DATA SHOWN:
********

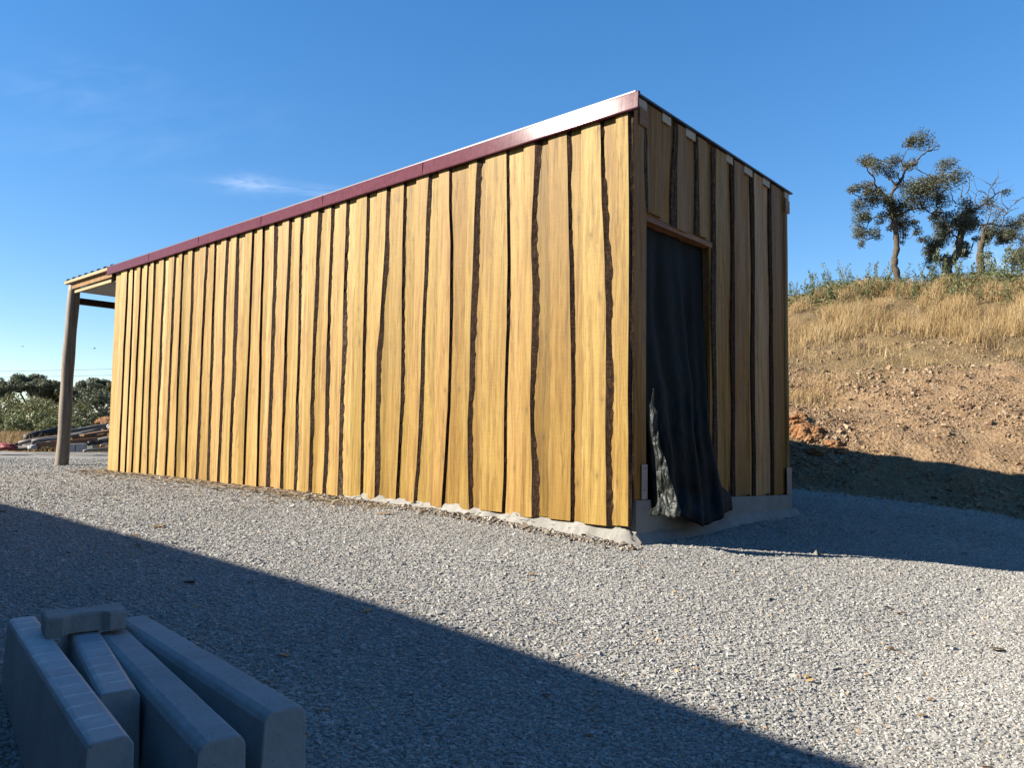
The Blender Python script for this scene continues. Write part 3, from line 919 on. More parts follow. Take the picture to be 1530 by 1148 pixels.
def curt(u, v):
    # v 0 top -> 1 hem
    ya = .150 + 1.10 * u + (.06 * (1 - u) + .33 * u ** 1.5) * float(sstep(.62, .98, v))
    drift = .05 * math.sin(v * 3.0) * (u - .3)
    belly = (.06 + .105 * math.sin(math.pi * min(1, u * 1.05)) ** .7) * (sstep(.25, 1.0, v)) + .03 * v
    belly = float(belly)
    ph = 2 * math.pi * (2.3 * u + .5 * u * u - .10 * v + .16 * math.sin(3.3 * v + 5 * u))
    fold = (.026 + .022 * v) * (math.sin(ph) * .7 + .4 * math.sin(2.1 * ph + 1.0 + 2 * v)) * (.35 + .65 * min(1, 4 * v)) * (.4 + .6 * math.sin(math.pi * min(1, max(0, u * 1.0))) ** .5)
    wr = .018 * float(fbm(u * 11, v * 12, 131, 5)) * (.3 + v) + .02 * float(sstep(.75, 1.0, v)) * float(vnoise(u * 7, v * 30, 133))
    x = -.10 + belly + fold + wr
    zb = .24 - .15 * sstep(.2, .6, u) + .07 * sstep(.75, 1.0, u) + .012 * math.sin(u * 17)
    zt = 2.435
    z = zt + (float(zb) - zt) * v
    # the hem kicks out and rolls
    k = float(sstep(.88, 1.0, v)) * float(sstep(.15, .45, u))
    x += .07 * k
    y = ya - 1.72 * max(-.02, x - fold * .6)
    return (x, y, z)


vs = [curt(i / (NU - 1), j / (NV - 1)) for i in range(NU) for j in range(NV)]
fs = [(i * NV + j, (i + 1) * NV + j, (i + 1) * NV + j + 1, i * NV + j + 1) for i in range(NU - 1) for j in range(NV - 1)]
mb = MB(); mb.add(vs, fs, 0, 0, .5, True)
co = mb.build('cloth', [CURT], curtain)
md = co.modifiers.new('thick', 'SOLIDIFY'); md.thickness = .003
# turned back edge catching the sun
FL = [(1.13, .245, .25), (1.10, .232, .252), (1.03, .215, .25), (1.01, .19, .26), (.96, .195, .30), (.85, .192, .30), (.72, .235, .34), (.64, .265, .40), (.50, .285, .47), (.40, .295, .54), (.32, .305, .58), (.285, .28, .61), (.25, .19, .63), (.215, .21, .62)]
NFU, NFV = 22, 70
vs = []
zs = [f[0] for f in FL][::-1]; yl_ = [f[1] for f in FL][::-1]; yr_ = [f[2] for f in FL][::-1]
for j in range(NFV):
    z = 1.13 + (.215 - 1.13) * j / (NFV - 1)
    a = float(np.interp(z, zs, yl_)); b = float(np.interp(z, zs, yr_))
    for i in range(NFU):
        u = i / (NFU - 1)
        y = a + (b - a) * u
        yy = .062 - .03 * float(1 - sstep(.22, .34, z)) + .03 * float(sstep(.9, 1.13, z))
        wr = .034 * float(fbm(y * 13, z * 8, 141, 4)) + .016 * abs(float(vnoise(y * 26 + z * 9, z * 20, 143)))
        yy += wr * (.4 + .6 * min(1, (1.13 - z) * 3)) + .02 * u * u
        vs.append(((y - yy) / 1.72, yy, z + .008 * math.sin(u * 9 + z * 20)))
fs = [(j * NFU + i, j * NFU + i + 1, (j + 1) * NFU + i + 1, (j + 1) * NFU + i) for j in range(NFV - 1) for i in range(NFU - 1)]
mb = MB(); mb.add(vs, fs, 0, 0, .5, True)
fo = mb.build('turned_edge', [FLAP], curtain)
fo['label'] = 'crumpled shiny green lining catching the sun'
md = fo.modifiers.new('thick', 'SOLIDIFY'); md.thickness = .003

# ------------------------------------------------------------------ kerb stones and paver
def kerb(corners, z_top, z_bot, cham, mat_top, label, group):
    """corners: far-left, far-right, near-left, near-right of the top (x, y)"""
    fl, fr, nl, nr = [np.array(c, float) for c in corners]
    base = (nl + nr) / 2
    ax = ((fl + fr) / 2 - base); ln = np.linalg.norm(ax); ax /= ln
    pr = np.array([ax[1], -ax[0]])          # to the right when looking far
    w = abs((nr - nl) @ pr) * .5 + abs((fr - fl) @ pr) * .5
    ang = math.atan2(ax[1], ax[0])
    root = empty('kerb_stone', (base[0], base[1], z_bot), label, 'kerb stone', group, ang)
    h = z_top - z_bot
    # section in (side, up): side + = left of travel direction (local y)
    hw = w / 2
    sec = [(-hw - .012, 0), (-hw - .004, h - .02), (-hw + .006, h - .004), (-hw + .014, h), (hw - cham, h), (hw - cham * .35, h - cham * .35), (hw, h - cham * 1.05), (hw + .012, 0)]
    NS = 90
    vs = []
    sd_ = base[0] * 7.1
    for i in range(NS + 1):
        x = ln * i / NS
        for q, (y, z) in enumerate(sec):
            ch = 0.0
            if q in (2, 3, 4, 6): ch = .010 * max(0.0, float(fbm(x * 9 + q * 3.3, sd_, 151, 4)) - .22)
            n_ = .0012 * float(fbm(x * 14 + q * 1.7, sd_ + 3, 153, 3))
            vs.append((x + (0 if 0 < i < NS else n_ * 2), y * (1 - ch * 8) + n_, z - ch))
    K = len(sec)
    fs, ms = [], []
    for i in range(NS):
        for k in range(K):
            fs.append((i * K + k, i * K + (k + 1) % K, (i + 1) * K + (k + 1) % K, (i + 1) * K + k)); ms.append(1 if k in (2, 3, 4) else 0)
    fs += [tuple(range(K)), tuple(NS * K + k for k in range(K))]; ms += [0, 0]
    m2 = MB(); m2.add(vs, fs, ms)
    o = m2.build('kerb_body', [CONC_K, mat_top], root, .004)
    return root


KG = 'concrete kerb stones stacked on the gravel'
ZT = .20
kerb([(-1.565, 2.40), (-1.500, 2.445), (-.800, 1.475), (-.732, 1.520)], ZT, -.13, .012, CONC_S, 'leftmost concrete kerb stone with scuffed pale top, under the paver end', KG)
kerb([(-1.42, 2.44), (-1.35, 2.485), (-.925, 1.755), (-.860, 1.800)], ZT - .004, -.13, .012, CONC_S, 'short scuffed kerb stone set back between two longer kerbs', KG)
kerb([(-1.235, 2.30), (-1.165, 2.355), (-.600, 1.505), (-.530, 1.565)], ZT - .012, -.13, .020, CONC_K, 'plain grey kerb stone between the short one and the fanned out one', KG)
kerb([(-1.245, 2.44), (-1.175, 2.50), (-.520, 1.650), (-.448, 1.715)], ZT - .006, -.13, .018, CONC_K, 'rightmost kerb stone fanned away from the others on open gravel', KG)

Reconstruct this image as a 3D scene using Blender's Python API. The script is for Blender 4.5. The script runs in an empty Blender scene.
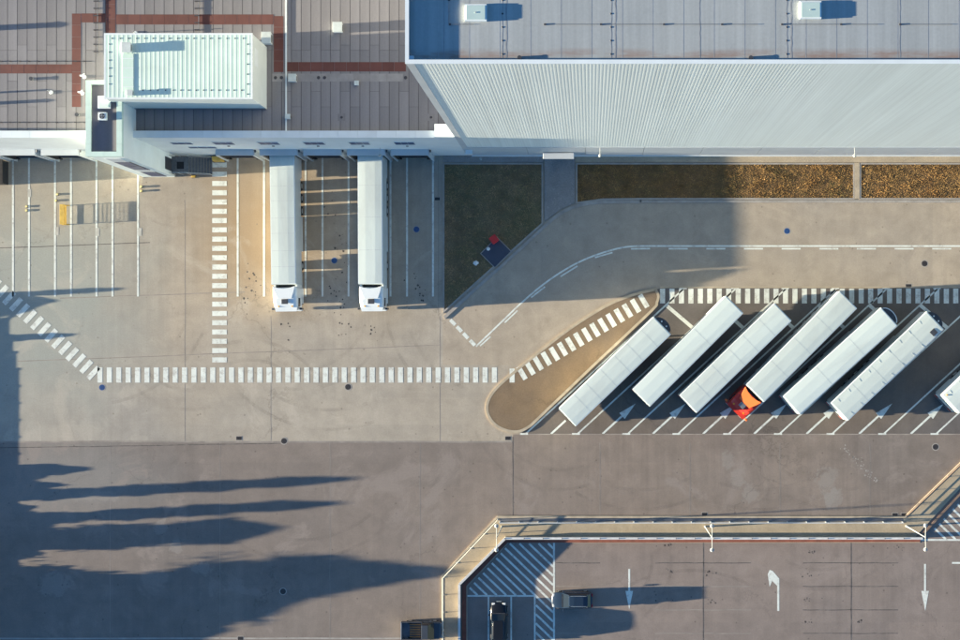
import bpy, bmesh, math, random
from mathutils import Vector, Matrix
random.seed(7)
R = math.radians
sc = bpy.context.scene
col = sc.collection

# ---------------------------------------------------------------- camera, sky, sun, exposure
CAM_H = 140.0            # drone height in metres
SCALE = 9.42             # photo pixels per metre on the ground (960 px wide photo)
NX, NY = 590.0, 340.0    # photo pixel straight below the drone
cd = bpy.data.cameras.new('camera'); cam = bpy.data.objects.new('camera', cd); col.objects.link(cam)
cam.location = (0, 0, CAM_H); cam.rotation_euler = (0, 0, 0)
cd.sensor_fit = 'HORIZONTAL'; cd.sensor_width = 36.0
cd.lens = 36.0 * SCALE * CAM_H / 960.0
cd.shift_x = (480 - NX) / 960.0; cd.shift_y = (NY - 320) / 960.0
cd.clip_start = 1.0; cd.clip_end = 6000.0
sc.camera = cam

SUN_EL, SUN_SKEW = 6.05, 3.1      # low sun in the west, a little south of west
world = bpy.data.worlds.new('World'); sc.world = world; world.use_nodes = True
wn = world.node_tree; bg = wn.nodes['Background']
sky = wn.nodes.new('ShaderNodeTexSky'); sky.sky_type = 'NISHITA'; sky.sun_disc = False
sky.sun_elevation = R(SUN_EL); sky.sun_rotation = R(270 - SUN_SKEW)
sky.air_density = 1.0; sky.dust_density = 0.3; sky.ozone_density = 4.2
wn.links.new(sky.outputs[0], bg.inputs[0]); bg.inputs[1].default_value = 0.07
sl = bpy.data.lights.new('sun', 'SUN'); sun = bpy.data.objects.new('sun', sl); col.objects.link(sun)
sl.energy = 5.0; sl.angle = R(0.42); sl.color = (1.0, 0.87, 0.645)
sdir = Vector((math.cos(R(SUN_EL)) * math.cos(R(SUN_SKEW)), math.cos(R(SUN_EL)) * math.sin(R(SUN_SKEW)), -math.sin(R(SUN_EL))))
sun.rotation_euler = sdir.to_track_quat('-Z', 'Y').to_euler()
vs = sc.view_settings
vs.view_transform = 'Standard'; vs.look = 'None'; vs.gamma = 1.0; vs.use_curve_mapping = False
vs.exposure = 2.35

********

INSTRUCTIONS TO FOLLOW:
Starting from the line where "Reconstruct this image" appears, copy every line through the end of the material, both ends included, but no pictures.

PROBLEM SOLUTION:
Reconstruct this image as a 3D scene using Blender's Python API. The script is for Blender 4.5. The script runs in an empty Blender scene.
import bpy, bmesh, math, random
from mathutils import Vector, Matrix
random.seed(7)
R = math.radians
sc = bpy.context.scene
col = sc.collection

# ---------------------------------------------------------------- camera, sky, sun, exposure
CAM_H = 140.0            # drone height in metres
SCALE = 9.42             # photo pixels per metre on the ground (960 px wide photo)
NX, NY = 590.0, 340.0    # photo pixel straight below the drone
cd = bpy.data.cameras.new('camera'); cam = bpy.data.objects.new('camera', cd); col.objects.link(cam)
cam.location = (0, 0, CAM_H); cam.rotation_euler = (0, 0, 0)
cd.sensor_fit = 'HORIZONTAL'; cd.sensor_width = 36.0
cd.lens = 36.0 * SCALE * CAM_H / 960.0
cd.shift_x = (480 - NX) / 960.0; cd.shift_y = (NY - 320) / 960.0
cd.clip_start = 1.0; cd.clip_end = 6000.0
sc.camera = cam

SUN_EL, SUN_SKEW = 6.05, 3.1      # low sun in the west, a little south of west
world = bpy.data.worlds.new('World'); sc.world = world; world.use_nodes = True
wn = world.node_tree; bg = wn.nodes['Background']
sky = wn.nodes.new('ShaderNodeTexSky'); sky.sky_type = 'NISHITA'; sky.sun_disc = False
sky.sun_elevation = R(SUN_EL); sky.sun_rotation = R(270 - SUN_SKEW)
sky.air_density = 1.0; sky.dust_density = 0.3; sky.ozone_density = 4.2
wn.links.new(sky.outputs[0], bg.inputs[0]); bg.inputs[1].default_value = 0.07
sl = bpy.data.lights.new('sun', 'SUN'); sun = bpy.data.objects.new('sun', sl); col.objects.link(sun)
sl.energy = 5.0; sl.angle = R(0.42); sl.color = (1.0, 0.87, 0.645)
sdir = Vector((math.cos(R(SUN_EL)) * math.cos(R(SUN_SKEW)), math.cos(R(SUN_EL)) * math.sin(R(SUN_SKEW)), -math.sin(R(SUN_EL))))
sun.rotation_euler = sdir.to_track_quat('-Z', 'Y').to_euler()
vs = sc.view_settings
vs.view_transform = 'Standard'; vs.look = 'None'; vs.gamma = 1.0; vs.use_curve_mapping = False
vs.exposure = 2.35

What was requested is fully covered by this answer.